Photoshoot at Titchfield Abbey 2014

The abbey of St Mary and St John the Evangelist was founded in 1232 by Peter des Roches, Bishop of Winchester, for Premonstratensian canons (an order founded at Prémontré in France and known also as the ‘White Canons’).

The abbey owned many thousands of acres of land and had its own farm buildings and a series of fishponds.

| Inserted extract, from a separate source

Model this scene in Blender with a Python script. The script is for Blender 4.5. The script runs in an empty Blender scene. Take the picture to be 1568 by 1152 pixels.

Titchfield was a good stopping-off place for journeys to the Continent; Richard II and Queen Anne stayed here in 1393 and Henry V was a guest on his way to Southampton to invade France in 1415. On 23rd April 1445 the abbey church was the venue for a royal wedding – the marriage of Henry VI to Margaret of Anjou, celebrated by William Ayscough, Bishop of Salisbury.

At the Dissolution of the Monasteries the estate passed in 1537 to Thomas Wriothesley, first Earl of Southampton. By 1542 he had converted the monastic buildings into the residence known as Place House. Royal guests to the house included Edward VI, Elizabeth I and Charles I with his queen, Henrietta Maria.

The third Earl of Southampton was a patron of William Shakespeare and it is believed that some of Shakespeare’s plays were performed here for the first time. Place House survived until 1781 when most of the building was demolished for building stone. In the early 20th century archaeological excavations helped to clarify the layout of the monastic buildings, and the abbey plan is marked out on the ground.

The remains of the abbey were purchased by the government in the early 20th century and are now a Scheduled Ancient Monument under the care of English Heritage.